Being your own boss has many great perks and advantages. You can set your hours, pay less tax, and you decide what you want to work on. It does have some drawbacks, though, especially when it comes to securing financing from financial institutions.

Securing a loan to buy a property can be tricky when self-employed. In this guide, we’ll walk you through some of the steps involved.


Be Financially Stable

Financial stability is the most important criteria when it comes to attempting to secure a loan or financing for a property purchase. Before you attempt to apply for a loan, make sure you fulfil the criteria the banks are looking for in a borrower. The most important factor is to minimise your debt exposure. If you have lots of open credits cards with high balances—even if you pay them regularly and can afford them—it will be seen as a significant risk factor.

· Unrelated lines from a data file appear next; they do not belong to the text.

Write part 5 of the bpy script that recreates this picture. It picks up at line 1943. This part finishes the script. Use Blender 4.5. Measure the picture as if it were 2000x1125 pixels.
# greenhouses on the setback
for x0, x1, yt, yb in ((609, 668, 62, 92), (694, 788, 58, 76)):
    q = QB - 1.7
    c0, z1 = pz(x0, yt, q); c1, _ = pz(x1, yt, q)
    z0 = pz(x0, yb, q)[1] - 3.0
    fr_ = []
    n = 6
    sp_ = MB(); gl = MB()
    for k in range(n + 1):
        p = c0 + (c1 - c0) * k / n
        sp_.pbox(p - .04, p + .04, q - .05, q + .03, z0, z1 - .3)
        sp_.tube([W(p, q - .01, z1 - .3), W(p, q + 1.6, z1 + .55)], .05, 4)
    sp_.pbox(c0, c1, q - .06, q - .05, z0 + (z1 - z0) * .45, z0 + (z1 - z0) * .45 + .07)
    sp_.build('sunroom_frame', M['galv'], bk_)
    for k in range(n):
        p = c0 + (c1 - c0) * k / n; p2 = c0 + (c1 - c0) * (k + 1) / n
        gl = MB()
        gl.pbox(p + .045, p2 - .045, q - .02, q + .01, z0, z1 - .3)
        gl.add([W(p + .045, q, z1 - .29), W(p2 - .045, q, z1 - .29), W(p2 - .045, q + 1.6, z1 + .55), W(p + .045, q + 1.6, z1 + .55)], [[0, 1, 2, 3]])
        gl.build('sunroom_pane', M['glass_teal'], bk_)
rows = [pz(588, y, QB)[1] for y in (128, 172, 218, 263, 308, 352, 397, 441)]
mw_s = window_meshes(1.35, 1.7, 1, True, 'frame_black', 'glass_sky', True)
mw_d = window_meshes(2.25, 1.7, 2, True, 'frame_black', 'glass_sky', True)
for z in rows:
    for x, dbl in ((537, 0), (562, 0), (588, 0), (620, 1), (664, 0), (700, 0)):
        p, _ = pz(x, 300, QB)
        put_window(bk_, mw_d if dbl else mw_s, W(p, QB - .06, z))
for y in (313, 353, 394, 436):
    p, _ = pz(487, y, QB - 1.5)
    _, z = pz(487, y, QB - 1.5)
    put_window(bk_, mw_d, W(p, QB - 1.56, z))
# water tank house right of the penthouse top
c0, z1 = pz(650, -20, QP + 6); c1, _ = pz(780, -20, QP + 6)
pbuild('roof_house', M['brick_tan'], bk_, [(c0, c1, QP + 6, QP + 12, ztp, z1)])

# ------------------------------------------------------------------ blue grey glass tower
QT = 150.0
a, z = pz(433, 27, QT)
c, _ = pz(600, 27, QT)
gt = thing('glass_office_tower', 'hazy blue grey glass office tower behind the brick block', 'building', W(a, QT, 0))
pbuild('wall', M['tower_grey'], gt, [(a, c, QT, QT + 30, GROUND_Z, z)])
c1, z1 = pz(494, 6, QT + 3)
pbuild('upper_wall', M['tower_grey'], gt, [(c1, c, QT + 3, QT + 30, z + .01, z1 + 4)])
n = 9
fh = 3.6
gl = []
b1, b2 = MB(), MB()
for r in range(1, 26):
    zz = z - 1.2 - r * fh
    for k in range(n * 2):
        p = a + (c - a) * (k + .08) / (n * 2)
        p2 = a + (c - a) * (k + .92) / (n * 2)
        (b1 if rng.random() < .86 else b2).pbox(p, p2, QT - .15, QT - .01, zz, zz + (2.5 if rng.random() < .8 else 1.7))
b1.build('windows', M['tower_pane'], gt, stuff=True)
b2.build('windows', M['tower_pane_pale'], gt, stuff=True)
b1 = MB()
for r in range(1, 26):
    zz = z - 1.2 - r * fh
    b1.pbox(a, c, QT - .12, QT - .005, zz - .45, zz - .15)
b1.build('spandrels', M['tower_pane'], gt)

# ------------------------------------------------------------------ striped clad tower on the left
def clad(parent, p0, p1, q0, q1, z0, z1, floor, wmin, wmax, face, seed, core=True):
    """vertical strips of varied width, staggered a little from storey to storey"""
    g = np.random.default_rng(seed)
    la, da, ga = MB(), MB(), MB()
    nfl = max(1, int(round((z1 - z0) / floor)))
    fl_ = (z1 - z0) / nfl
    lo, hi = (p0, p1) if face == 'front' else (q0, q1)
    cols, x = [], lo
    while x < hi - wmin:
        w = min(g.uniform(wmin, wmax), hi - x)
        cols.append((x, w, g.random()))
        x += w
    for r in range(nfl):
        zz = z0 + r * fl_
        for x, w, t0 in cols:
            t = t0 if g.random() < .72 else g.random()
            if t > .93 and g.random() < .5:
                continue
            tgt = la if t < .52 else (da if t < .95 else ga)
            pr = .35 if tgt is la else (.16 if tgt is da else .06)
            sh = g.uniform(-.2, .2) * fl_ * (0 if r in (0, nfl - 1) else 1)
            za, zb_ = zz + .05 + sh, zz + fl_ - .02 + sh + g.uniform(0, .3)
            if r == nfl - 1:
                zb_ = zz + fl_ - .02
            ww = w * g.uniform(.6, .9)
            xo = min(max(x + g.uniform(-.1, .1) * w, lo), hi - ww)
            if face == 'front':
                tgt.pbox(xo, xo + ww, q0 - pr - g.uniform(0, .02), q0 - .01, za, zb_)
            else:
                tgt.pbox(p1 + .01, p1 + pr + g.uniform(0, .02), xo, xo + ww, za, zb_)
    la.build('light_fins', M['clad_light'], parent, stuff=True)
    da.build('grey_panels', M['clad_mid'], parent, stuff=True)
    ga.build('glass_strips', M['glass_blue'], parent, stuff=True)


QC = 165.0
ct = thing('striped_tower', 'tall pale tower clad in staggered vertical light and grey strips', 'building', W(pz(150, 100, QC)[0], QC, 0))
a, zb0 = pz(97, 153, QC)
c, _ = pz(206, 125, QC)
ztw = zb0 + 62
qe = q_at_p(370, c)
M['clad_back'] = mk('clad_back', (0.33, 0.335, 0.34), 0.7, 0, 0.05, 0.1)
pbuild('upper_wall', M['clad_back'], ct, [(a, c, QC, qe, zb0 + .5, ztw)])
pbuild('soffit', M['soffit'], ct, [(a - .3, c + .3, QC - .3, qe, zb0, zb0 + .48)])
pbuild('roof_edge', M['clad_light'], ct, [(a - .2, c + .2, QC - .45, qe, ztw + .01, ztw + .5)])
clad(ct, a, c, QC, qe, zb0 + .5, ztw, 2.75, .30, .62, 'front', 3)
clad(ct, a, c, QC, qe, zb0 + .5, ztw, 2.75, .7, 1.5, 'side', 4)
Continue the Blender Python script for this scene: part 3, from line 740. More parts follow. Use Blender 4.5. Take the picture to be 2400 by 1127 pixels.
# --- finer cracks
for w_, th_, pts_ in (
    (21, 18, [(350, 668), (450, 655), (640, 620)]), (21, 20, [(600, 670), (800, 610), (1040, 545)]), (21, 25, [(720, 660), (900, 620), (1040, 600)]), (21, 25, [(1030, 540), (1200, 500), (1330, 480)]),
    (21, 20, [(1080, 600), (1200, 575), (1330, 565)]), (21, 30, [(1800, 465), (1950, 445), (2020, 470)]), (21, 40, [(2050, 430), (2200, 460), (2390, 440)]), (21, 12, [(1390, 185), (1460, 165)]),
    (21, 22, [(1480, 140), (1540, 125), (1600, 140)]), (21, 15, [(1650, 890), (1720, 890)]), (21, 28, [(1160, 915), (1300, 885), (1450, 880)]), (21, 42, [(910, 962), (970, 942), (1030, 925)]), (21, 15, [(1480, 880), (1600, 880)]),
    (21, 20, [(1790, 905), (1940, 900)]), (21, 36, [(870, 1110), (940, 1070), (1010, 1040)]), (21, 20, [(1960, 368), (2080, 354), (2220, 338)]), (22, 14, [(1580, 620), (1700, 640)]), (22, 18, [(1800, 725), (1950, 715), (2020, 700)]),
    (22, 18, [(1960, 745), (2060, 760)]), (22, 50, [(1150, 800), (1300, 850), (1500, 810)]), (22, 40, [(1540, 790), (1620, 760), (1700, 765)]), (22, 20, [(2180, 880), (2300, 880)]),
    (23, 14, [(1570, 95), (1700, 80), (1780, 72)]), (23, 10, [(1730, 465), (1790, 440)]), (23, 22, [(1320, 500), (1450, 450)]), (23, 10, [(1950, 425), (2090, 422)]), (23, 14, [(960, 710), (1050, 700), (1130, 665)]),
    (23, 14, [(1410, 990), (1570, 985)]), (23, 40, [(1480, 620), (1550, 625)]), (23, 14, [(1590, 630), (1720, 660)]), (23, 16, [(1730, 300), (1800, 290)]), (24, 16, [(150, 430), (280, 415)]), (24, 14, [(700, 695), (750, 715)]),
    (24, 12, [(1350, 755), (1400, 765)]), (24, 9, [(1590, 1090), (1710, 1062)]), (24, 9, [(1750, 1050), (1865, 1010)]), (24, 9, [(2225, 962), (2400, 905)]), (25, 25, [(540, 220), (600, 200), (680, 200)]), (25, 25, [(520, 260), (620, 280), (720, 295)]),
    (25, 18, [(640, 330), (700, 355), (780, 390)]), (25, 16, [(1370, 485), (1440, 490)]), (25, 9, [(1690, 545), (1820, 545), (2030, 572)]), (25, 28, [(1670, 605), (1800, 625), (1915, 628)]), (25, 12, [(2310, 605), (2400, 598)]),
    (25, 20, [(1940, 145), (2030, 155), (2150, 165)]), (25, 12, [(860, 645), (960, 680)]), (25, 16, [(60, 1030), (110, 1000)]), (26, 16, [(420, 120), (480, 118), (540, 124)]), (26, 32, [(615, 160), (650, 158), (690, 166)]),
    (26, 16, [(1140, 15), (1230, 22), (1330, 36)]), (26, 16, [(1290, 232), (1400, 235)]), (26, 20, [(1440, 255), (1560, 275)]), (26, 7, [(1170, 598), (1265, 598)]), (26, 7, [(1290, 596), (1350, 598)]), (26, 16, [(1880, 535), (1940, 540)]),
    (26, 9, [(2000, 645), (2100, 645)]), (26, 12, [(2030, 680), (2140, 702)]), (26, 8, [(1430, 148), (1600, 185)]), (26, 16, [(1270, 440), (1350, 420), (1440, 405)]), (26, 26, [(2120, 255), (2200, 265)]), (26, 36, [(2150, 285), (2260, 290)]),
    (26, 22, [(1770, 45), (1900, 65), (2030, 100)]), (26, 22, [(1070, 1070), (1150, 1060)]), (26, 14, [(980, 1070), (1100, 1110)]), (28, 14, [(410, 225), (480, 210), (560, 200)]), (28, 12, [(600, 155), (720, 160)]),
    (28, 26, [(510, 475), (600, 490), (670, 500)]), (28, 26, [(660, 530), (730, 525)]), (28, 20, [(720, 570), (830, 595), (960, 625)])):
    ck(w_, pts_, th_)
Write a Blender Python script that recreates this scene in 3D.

It’s important to have your finances in place before your lease comes to an end and you’re forced to find a new place, so your expenses remain stable when you apply for the loan. 


Prepare Your Documents

Applying for financing or a loan while self-employed can often involve jumping through a few extra hoops in terms on documentation. Banks and institutions will often want additional records and documents to prove your suitability and income compared to employees so make sure to have all your documents—bank statements, profit/loss records, tax returns—in place before attempting to apply. Speak to the bank beforehand to find out what documentation they may require.


Get Pre-approval for Financing

Having financing in place before you set out on your property ownership journey will help save a lot of time and potential disappointment later. The approvals process can take longer when self-employed due to extra financial capability checks the banks may wish to do, and you don’t want to miss out on your dream property because you couldn’t secure the financing in a reasonable timeframe.


Find Your Property

 A property purchase is a big step for anybody, especially those that are self-employed. You don’t want to run into expected issues that end up costing you thousands more than you had anticipated and budgeted for. If you are planning on buying an off the plan home, then you need to take extra steps to do your due diligence. Select a property, but before moving forward have it thoroughly vetted.


Make the Offer

 The final step in buying a property is making the actual offer. Most properties are not sold at a fixed price so there is some room for movement. When making an offer on your chosen property, consider the asking price then adjust for what you think you can afford and the results of the due diligence. The most important thing to remember is to not commit to an offer that is beyond your financial means.